And when they could not, silence was endured.” (Crabbe.)
Horace Walpole says, “I have kept this letter some days in my writing box till I could meet with a stray member of parliament, for it is not worth making you pay for.”
“The franking of letters as an institution commenced as early as the year 1660, when it was resolved that members’ letters should come and go free, during the sitting of the House. When the Bill was sent up to the Lords, it was thrown out because the privilege was not extended to them. When, however, the omission was supplied, the Bill passed. The privilege in course of time was grossly abused. Members signed large packets of envelopes at once, and either sold them, or gave them to their friends. It was worth the while of a house of business, when letters cost sixpence apiece, to buy a thousand franks at fourpence apiece; sometimes servants got them from their masters and sold them. In the year 1715, franked letters representing £24,000 a year passed through the post. In 1763 the amount was actually £170,000. Supposing that each letter would have brought in sixpence to the post office, this means nearly 7,000,000 letters, so that every member of the two Houses would have signed an average of 7000 letters a year. It was then enacted that no letter should pass free unless the address, as well as the signature, was in the member’s handwriting. Lastly, it was ordered that all franks should be sealed and that they should be put into the post on the day of the date. Even with these precautions the amount of franks represented £84,000 a year. The privilege was finally abolished with the great reforms of 1841. It is needless to add that a system of wholesale forgery had sprung up long before.” “Members of Parliament sold their privileges of franking sometimes for £300 a year.” (Sir Walter Besant, London in the Eighteenth Century.)
In Joseph Brasbridge’s Fruits of Experience, it is mentioned that a large firm of drapers used to buy their franks from the poor relations of M.P.’s at forty-eight shilling the gross.
The abuse of franking was called in question at various dates, and reforms advised. In reply to questions asked in Parliament, it was stated that various clerks in Government offices used to frank to any amount—not only their own correspondence but that of others; probably receiving large sums of money for doing so. In fact it was known that some persons whose salaries were £300 or £400 a year had been making incomes of £1000 and £1200 by this means! The celebrated bookseller Lackington had friends in one of the offices, and sent his catalogues free all over the country. A majority of twelve decided for the Question in the House.

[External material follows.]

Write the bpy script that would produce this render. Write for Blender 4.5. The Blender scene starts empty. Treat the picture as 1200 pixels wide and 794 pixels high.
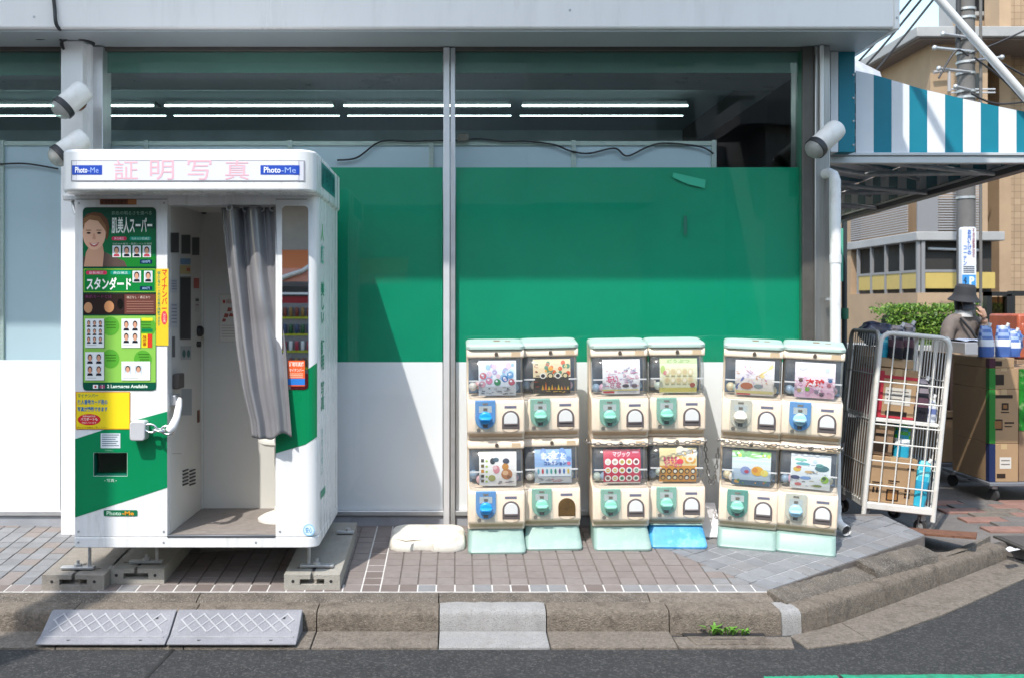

The reforms practically meant the abolition of franks so far as private persons were concerned, as Hannah More put it, Pitt had murdered scribbling; while speaking of a friend she writes: “She will generously tell me she has postage in her pocket, but we have been used to franks, and besides the post is bewitched and charges nobody knows what for letters; two shillings and ninepence, I think Mrs. L. says she paid for a letter.” And again, “The abolition of franks is quite a serious affliction to me, not that I shall ever regret paying the postage for my friends’ letters, but for fear it should restrain them from writing. It is a tax upon the free currency of affection and sentiment, and goes nearer my heart than the cruel decision against literary property did, for that was only taxing the manufacture, but this the raw material.”
These remarks were caused by the reforms of 1784.
But, as we have said, the whole system of franking was not abolished until 1841.
Of course there were no postmen to deliver letters as they do now. It was considered a great convenience to have a post-office at all, from which letters could be fetched. In 1787, Horace Walpole says there was no posthouse at Twickenham. The fetching of letters is one of the minor peeps we get into the times through the novels. In Emma, when Mr. Knightley meets Miss Fairfax he says—
“‘I hope you did not venture far, Miss Fairfax, this morning, or I am sure you must have been wet. We scarcely got home in time. I hope you turned directly!’